From left to right: Bobby Jindal, Rick Perry, Ted Cruz, Rand Paul, Rick Santorum, Chris Christie, Marco Rubio, Ben Carson, Jeb Bush, Scott Walker
From left to right: Bobby Jindal, Rick Perry, Ted Cruz, Rand Paul, Rick Santorum, Chris Christie, Marco Rubio, Ben Carson, Jeb Bush, Scott Walker

A recent poll came out finding the GOP is satisfied with their Presidential field.  More-so, GOP voters seem to want a primary where policies and ideas can be hashed out.  But, you would be forgiven if you are scratching your head when you hear analysts and talking heads going on about how it is bad for the party to have a wide-open field.  “It causes debate headaches,” “You get fringe candidates” and “Anybody can win” are common refrains. Or as the Washington Post’s residential liberal Dana Milbank called it, “The GOP Clown-car.”  But, after 2012 the GOP should welcome a more wide open primary.

In 2012 the primary results were never in doubt.  But because the base never fully embraced the party’s inevitable nominee, Mitt Romney, he was forced to embrace policies pleasing to the base but displeasing to the general electorate.  Further, owing to his background, Romney was never embraced by the party faithful and turnout in rural areas in key states was stagnant.

This go around there is somebody in the primary every Republican can be pleased with.  You have Romneylike moderates in Jeb Bush and Chris Christie.  You have establishment conservatives in Rubio and Walker.  Evangelicals and very conservative voters can get behind a host of candidates including Mike Huckabee, Bobby Jindal, Ted Cruz, Rick Santorum, Ben Carson and Carly Fiorina.  Libertarians can like Rand Paul.
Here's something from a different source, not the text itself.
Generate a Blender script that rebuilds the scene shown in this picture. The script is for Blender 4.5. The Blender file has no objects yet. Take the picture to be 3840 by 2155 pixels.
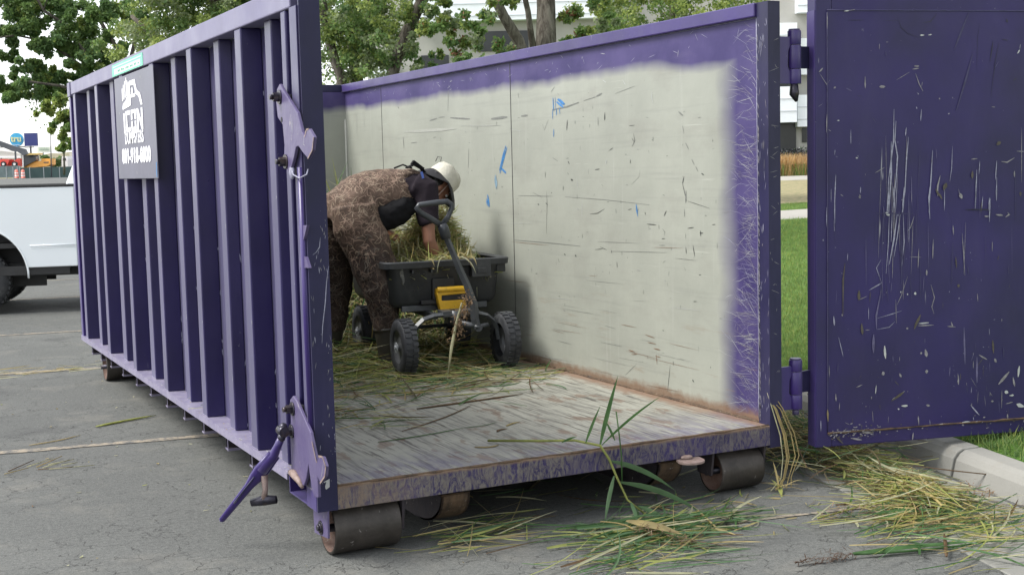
import bpy, bmesh, math, random
import numpy as np
from mathutils import Vector, Matrix, Euler
R = math.radians
sc = bpy.context.scene
C = sc.collection
rng = np.random.default_rng(7)
random.seed(7)

# ------------------------------------------------------------------ camera
CAM = Vector((-1.6558, -5.1123, 1.6426)); PITCH, ROLL, YAW, FPX = -0.0933, -0.02445, 0.46931, 4847.8
_f = Vector((math.sin(YAW)*math.cos(PITCH), math.cos(YAW)*math.cos(PITCH), math.sin(PITCH)))
_r0 = Vector((math.cos(YAW), -math.sin(YAW), 0)); _u0 = _r0.cross(_f)
_r = math.cos(ROLL)*_r0 + math.sin(ROLL)*_u0; _u = -math.sin(ROLL)*_r0 + math.cos(ROLL)*_u0
cd = bpy.data.cameras.new('camera'); cam = bpy.data.objects.new('camera', cd); C.objects.link(cam)
M = Matrix.Identity(4)
for i in range(3):
    M[i][0], M[i][1], M[i][2], M[i][3] = _r[i], _u[i], -_f[i], CAM[i]
cam.matrix_world = M
cd.sensor_width = 36; cd.lens = 36*FPX/3840; cd.clip_start = .05; cd.clip_end = 3000
sc.camera = cam

def vp(px, py, d):
    """real place at depth d metres seen at (px,py) of a 2576-wide frame"""
    k = 3840/2576/FPX
    return CAM + d*(_f + _r*((px-1288)*k) - _u*((py-722.8)*k))

# ------------------------------------------------------------------ sky, sun, exposure
SUN_EL, SUN_AZ = R(52), R(-76)      # azimuth measured from +Y towards +X
w = bpy.data.worlds.new('World'); sc.world = w; w.use_nodes = True
nt = w.node_tree; nt.nodes.clear()
sky = nt.nodes.new('ShaderNodeTexSky'); sky.sky_type = 'NISHITA'; sky.sun_disc = False
sky.sun_elevation = SUN_EL; sky.sun_rotation = SUN_AZ; sky.air_density = 1.0; sky.dust_density = 1.2; sky.ozone_density = 1.0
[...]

At first glance such a wide and divided field might seem to be a hindrance for the party.  It is certainly proving troublesome for the RNC in managing debates.  But it also gives the party a chance to show the breath and diversity of its support through its candidates and give the base somebody to support in the nomination process.  Consider that Carly Fiorina is the CEO of HP.  Ben Carson is best known for being from urban Detroit and becoming a world-renowned neurosurgeon.  These two by themselves put to bed the myth the GOP is only the party of white men.

It goes deeper than this however.  Rick Santorum can speak to the concerns of struggling blue-collar workers feeling like they are being left behind.  Marco Rubio can speak to the greatness of the US and recall a bygone era where immigrants came to this country to assimilate and be successful.  Scott Walker can tout his efforts in Wisconsin where his policy solutions convinced a moderate electorate that conservative policies work.  In essence, a wide GOP field gives everybody something.

I remember an email conversation I was having with my family about a month back.  I chimed in that a Ted Cruz candidacy was damaging to the GOP.  But my brother had an excellent point.  Even though Cruz might not win and he might alienate some left of center moderates in the general he would engage conservative voters by speaking to their concerns.  Thus, voters engaged in the process would be more likely to go out and vote in the general.  Extend this to a Mike Huckabee with social conservatives or Santorum with blue-collar workers and his point is well made.

Contrast this with the Democrats go big or go home strategy with Hillary.  The party literally has nobody waiting in the wings.  Left wing populist challenges from Independent Senator Bernie Sanders (a self-described socialist), former Rhode Island Governor Lincoln Chaffee and former Maryland Governor Martin O’Malley are unlikely to dent Clinton.

But it is perhaps because of the lack of competition that Hillary has suffered.  Beyond the unethical accusations that mount daily against her she has released few policy positions and avoided the media.  Heck, Bernie Sanders has done more interviews than she has.  The only policies Hillary as laid out are vague and base pleasers. amnesty and college loan debt forgiveness.  She’s staked out leftist positions on issues she was more conservative on (sentencing reform 1994 to now and Immigration Reform 2006 to now).

GOP candidates by contrast have started laying out far more detailed policy positions.  Rand Paul has put out a detailed policy on reforming police departments and drug penalties.  Marco Rubio recently laid out his foreign policy vision.  Jeb Bush put out a detailed plan to end social mobility and lift people out of poverty.

None of this guarantees the GOP will win the Presidency and an unelectable candidate could come out of the GOP primary.  But whereas Democrats are stuck with one option the GOP has a plentiful bounty and combined they all speak to disparate segments of the party.  That has to be considered a major boon for any party in any Presidential race.